Mo'Nique and Gaboury Sidibe play two very troubled individuals in Precious.

I saw Precious Wednesday (it’s accomplished, bound for Oscar greatness), but I’ll hold off on film criticism and instead talk about what I think the film means, and what I think it does for black cinema, a field I’m still learning about, so I would love comments and suggestions.

My thrust is simple: Precious is another shot in the fight against representation. Yes, “representation.” That big word that still refuses to go away in discussions about culture. Representation is what happens when media — television, film, web, books, music — come to take on cultural meaning. Images come to “represent” various things in society: gender, race, professional positions, etc.
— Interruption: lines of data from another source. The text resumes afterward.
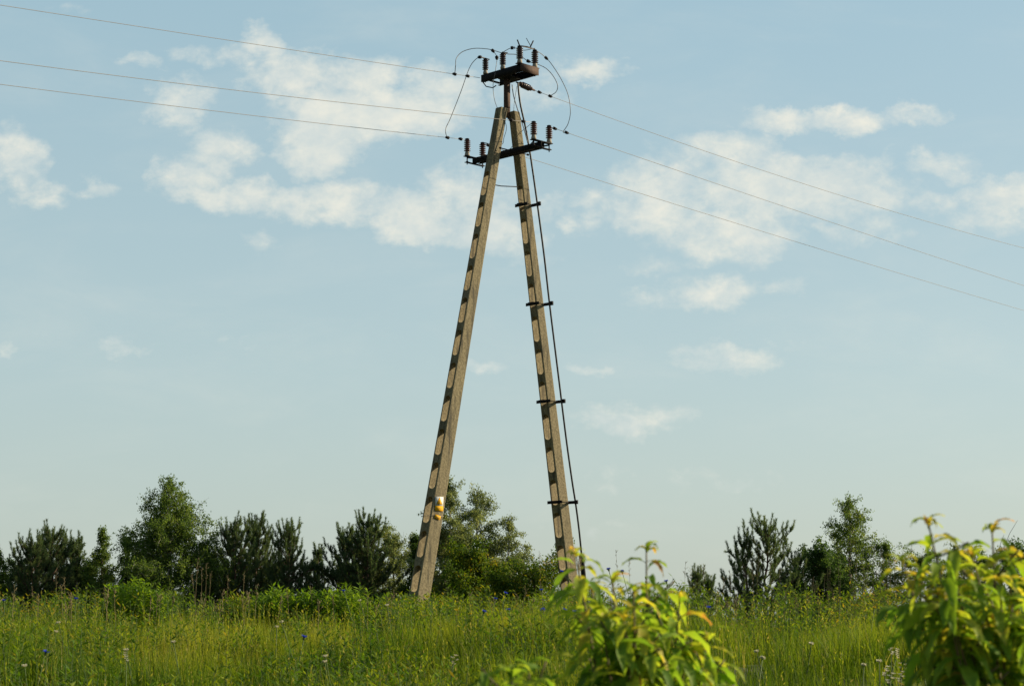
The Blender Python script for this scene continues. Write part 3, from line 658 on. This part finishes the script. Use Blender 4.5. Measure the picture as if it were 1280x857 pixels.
def pine(label, px, Y, ytop, wpx, dens=1.0, base=.06, lean=0, group='young pines behind the meadow', arch=None, bright=0.0, openness=0):
    B = gp(px, Y); top = at(px + lean, ytop, Y); H = top.z - B.z; Rd = wpx / 2 / FPX * Y * 2.0
    t = empty('pine_tree', B, label, 'tree', group); tm = MB(); nm = MB()
    tr = [Vector((B.x + (top.x - B.x) * s + rng.normal(0, .012) * H * (0 < s < 1), B.y + rng.normal(0, .012) * H, B.z - .1 + (H + .1 - .18) * s)) for s in np.linspace(0, 1, 8)]
    def tp(s):
        f = s * 7; i = min(int(f), 6); return tr[i].lerp(tr[i + 1], f - i)
    tm.tube(tr, [.045 * (1 - .85 * s) * H / 2.6 + .006 for s in np.linspace(0, 1, 8)], 7)
    shoots = []
    def shoot(p, d, l): shoots.append((Vector(p), Vector(d).normalized(), l))
    nw = max(6, int(H / .24))
    for i in range(nw):
        s = base + (1 - base) * (i + .3) / nw; q = (s - base) / (1 - base)
        rad = Rd * ((1 - q) ** .48 * 1.0 + .03)
        for j in range(6):
            if rng.random() < openness: continue
            az = j * math.pi / 3 + i * .5 + rng.normal(0, .25); ln = rad * rng.uniform(.55, 1.15) + .08
            el = R(rng.uniform(0, 25) + 26 * q)
            d = Vector((math.cos(az) * math.cos(el), math.sin(az) * math.cos(el), math.sin(el)))
            P = curve_pts(tp(s), d, ln, (0, 0, .75), 5, .07)
            tm.tube(P, [max(.005, .016 * (1 - .7 * k / 5)) for k in range(6)], 4, caps=False)
            c = max(3, int(ln * 15 * dens))
            for k in range(c):
                f = rng.uniform(.2, 1) * 5; kk = min(int(f), 4); o = P[kk].lerp(P[kk + 1], f - kk)
                dd = (P[kk + 1] - P[kk]).normalized() * .5 + Vector(rng.normal(0, .38, 3)) + Vector((0, 0, .75)); shoot(o, dd, rng.uniform(.12, .22))
            shoot(P[-1], (P[-1] - P[-2]).normalized() * .5 + Vector((rng.normal(0, .1), rng.normal(0, .1), 1)), rng.uniform(.2, .36))
    shoot(tp(.98), (0, 0, 1), .34)
    for k in range(4): shoot(tp(.96), (rng.normal(0, .45), rng.normal(0, .45), 1), .25)
    if arch:                                    # one long limb that swings out sideways and lifts at its end
        Q = spline([Vector(p) for p in arch], 5); tm.tube(Q, [.028 * (1 - .6 * i / len(Q)) for i in range(len(Q))], 6)
        for i in range(3, len(Q)):
            for _ in range(3): shoot(Q[i], Vector((rng.normal(.1, .5), rng.normal(0, .5), 1)), rng.uniform(.14, .30))
    Pn = []; Dn = []; Ln = []; Tn = []
    for (p, d, l) in shoots:
        tm.tube([p, p + d * l * .5, p + d * l + UP * .02], [.006, .005, .003], 3, caps=False)
        c = int(l * 400); f = rng.uniform(0, 1, c); ang = rng.uniform(0, 2 * math.pi, c)
        u = np.array(d.orthogonal().normalized()); w = np.cross(np.array(d), u); D0 = np.array(d)
        side = u * np.cos(ang)[:, None] + w * np.sin(ang)[:, None]
        Pn.append(np.array(p) + D0 * (f * l)[:, None]); Dn.append(side * .75 + D0 * .75 + rng.normal(0, .12, (c, 3)))
        Ln.append(rng.uniform(.055, .095, c)); Tn.append(np.clip(rng.normal(.4 + bright, .15) + rng.normal(0, .1, c) + f * .2, 0, 1))
    needles(nm, np.concatenate(Pn), np.concatenate(Dn), np.concatenate(Ln), .010, np.concatenate(Tn))
    tm.build('trunk', M['pinebark'], t, smooth=True); nm.build('crown', M['pine'], t); return t

broadleaf('birch_tree', 'tallest broad birch tree at the left, rising well above its neighbours', 213, 56, 598, 150, 'birch', 'birchbark', 120, 42000, .080, base=.06, sparse=.2, droop=.25)
broadleaf('broadleaf_tree', 'small tree cut off by the left edge of the picture', -4, 56, 683, 46, 'birch', 'bark', 34, 7000, .08, base=.05, sparse=.2)
pine('dark pine at the far left with the lower rounded top', 40, 56, 680, 62, 1.1)
pine('dark pine with several tips at the far left, highest of the clump', 66, 57, 665, 58, 1.2)
pine('dark pine at the right side of the far left clump', 90, 58, 676, 50, 1.1)
broadleaf('broadleaf_tree', 'slender young tree just left of the tallest birch', 128, 57, 662, 60, 'birch', 'bark', 46, 10000, .075, base=.05, sparse=.2)
broadleaf('broadleaf_tree', 'low bushy tree tucked against the left foot of the tallest birch', 158, 58, 672, 42, 'oak', 'bark', 36, 8000, .08, base=.04, sparse=.15)
broadleaf('broadleaf_tree', 'low bushy tree under the right side of the tallest birch', 256, 57, 682, 52, 'birch', 'bark', 40, 10000, .075, base=.04, sparse=.15)
pine('pine with twin tips just right of the tallest birch', 293, 56, 656, 54, 1.1)
pine('upright pine in the middle of the trio right of the tallest birch', 320, 57, 652, 58, 1.1)
pine('pine with a tall narrow tip, right one of the trio beside the tallest birch', 361, 56, 656, 46, 1.0)
for (q, qt, qw, lab) in ((22, 708, 44, 'low dark thicket at the foot of the leftmost pines'), (110, 704, 46, 'low dark thicket between the far left pines and the slender tree'), (182, 700, 40, 'low dark thicket under the left side of the tallest birch'), (276, 706, 40, 'low dark thicket between the tallest birch and the twin-tipped pine'), (344, 706, 40, 'low dark thicket filling the foot of the pine trio'), (448, 712, 50, 'low dark thicket at the foot of the pair of pines left of the pole')):
    broadleaf('leafy_bush', lab, q, 58, qt, qw, 'oak', 'bark', 34, 7000, .085, base=.03, shape='round', sparse=.1, group='thickets between the pines', cat='bush')
pine('small pine with one crooked limb reaching up in the gap between two pine groups', 384, 57, 706, 34, .9, arch=[at(366, 728, 56.5), at(380, 716, 56.5), at(392, 711, 56.5), at(402, 713, 56.5), at(408, 720, 56.5), at(418, 724, 56.5)])
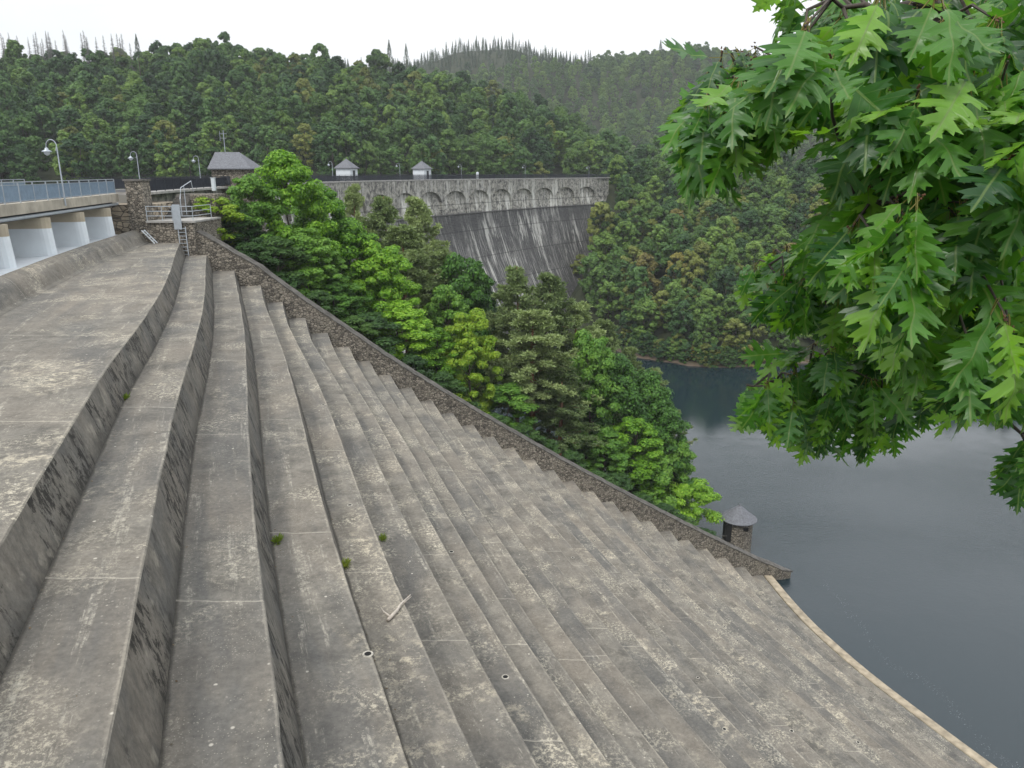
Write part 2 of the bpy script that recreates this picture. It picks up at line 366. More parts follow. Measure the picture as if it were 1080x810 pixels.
# ------------------------------------------------------------------ cascade geometry (plan curves of every step edge)
drops = [5.35, 6.35, 7.65, 8.95, 10.4, 11.85, 13.25, 14.6, 16.0, 17.4, 18.8]
while len(drops) < 29: drops.append(drops[-1]+(43.35-18.8)/18)
NS = 29
pxl = [190, 218, 247, 275, 298, 322, 345.5, 368, 389.5, 411.5, 434]
d0 = 22.0
while len(pxl) < NS: pxl.append(pxl[-1]+d0); d0 -= .165
k = (804-434)/(pxl[-1]-434); pxl = [p if p <= 434 else 434+(p-434)*k for p in pxl]
SZ = [ZE-d for d in drops]
DWi = [60.8+(d-5.35)*.40 for d in drops]
XWi = [(p-540)/F*(D*math.cos(PITCH)+d*math.sin(PITCH)) for p, D, d in zip(pxl, DWi, drops)]
CU0 = [0, 5, 10, 17, 25, 33, 40, 46, 52, 80]
CT0 = [(1, [0, 1.9, 3.85, 6.65, 9.7, 12.5, 14.75, 16.95, 19.15, 29.4]), (3, [0, 1.85, 3.75, 6.4, 9.35, 12.15, 14.55, 16.7, 19.0, 29.3]),
      (5, [0, 1.6, 3.3, 6.0, 9.1, 11.95, 14.3, 16.45, 18.8, 29.0]), (6, [0, 1.5, 3.15, 5.95, 9.0, 11.7, 14.15, 16.35, 18.7, 28.9]),
      (9, [0, 1.55, 3.25, 5.55, 8.2, 10.8, 13.15, 15.45, 17.9, 28.2]), (29, [0, .45, 1.2, 3.1, 6.2, 9.6, 12.6, 15.2, 17.8, 28.8])]
def _smooth(ys):
    x = np.linspace(0, 80, 161); y = np.interp(x, CU0, ys); k = np.exp(-.5*(np.arange(-8, 9)/3.5)**2); k /= k.sum()
    yp = np.concatenate([2*y[0]-y[8:0:-1], y, 2*y[-1]-y[-2:-10:-1]]); return np.convolve(yp, k, 'valid')
CU = np.linspace(0, 80, 161); CT = [(n, _smooth(v)-_smooth(v)[0]) for n, v in CT0]
def edgeX(i, y):
    u = DWi[i]-y; n = i+1
    j = max(k for k in range(len(CT)) if CT[k][0] <= n); j2 = min(j+1, len(CT)-1)
    a = float(np.interp(u, CU, CT[j][1])); b = float(np.interp(u, CU, CT[j2][1]))
    f = 0 if j2 == j else (n-CT[j][0])/(CT[j2][0]-CT[j][0])
    return XWi[i]+a*(1-f)+b*f if u > 0 else XWi[i]+.2*u
def DW(x): return float(np.interp(x, [-60]+XWi+[60], [60.8-.2]+DWi+[DWi[-1]+.3]))
def ZW(x): return float(np.interp(x, XWi, SZ))           # line through the step edges at the wall
HUMP = [(2, -10.6), (10, -13.2), (18, -16.2), (29, -19.8), (35, -21.7), (41.6, -23.7), (50, -26.0), (59.8, -28.4), (62, -28.9)]
def humpX(y): return float(np.interp(y, [a for a, b in HUMP], [b for a, b in HUMP]))
def step_z(x, y):
    i = 0
    while i < NS and edgeX(i, y) < x: i += 1
    return SZ[i] if i < NS else 0.0
def on_cascade(px, py):
    a = at(px, py, 1.0)-Vector((0, 0, ZE)); t = 3.0
    while t < 95:
        p = Vector((0, 0, ZE))+a*t
        if p.z < step_z(p.x, p.y): return Vector((p.x, p.y, step_z(p.x, p.y)))
        t += .02
    return None
Y0 = 1.2                                                  # where the near side wall closes the steps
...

Courtney Cox comes to represent older women who desire younger men (Cougar Town); Steve Carell represents the small town businessman (The Office). Everything you see on a screen is a representation. Simple.

What’s wrong? Well, nothing can really represent one thing if it isn’t exactly that thing. Simple again. Not even our politicians can, in an intellectual sense, represent us. They can represent a majority or a plurality, but not all of us. Same with cultural representations. They are always imperfect. Some representations get a pass because they’re “positive,” but getting a complete pass is rare. (It’s still a minority of people who don’t like The Cosby Show, at least until recently. However much it skewed representations of black people, or, as Herman Gray argues in Watching Race, supports a conservative discourse, it’s still a “nice” representation. Most people give it a pass, but not everybody).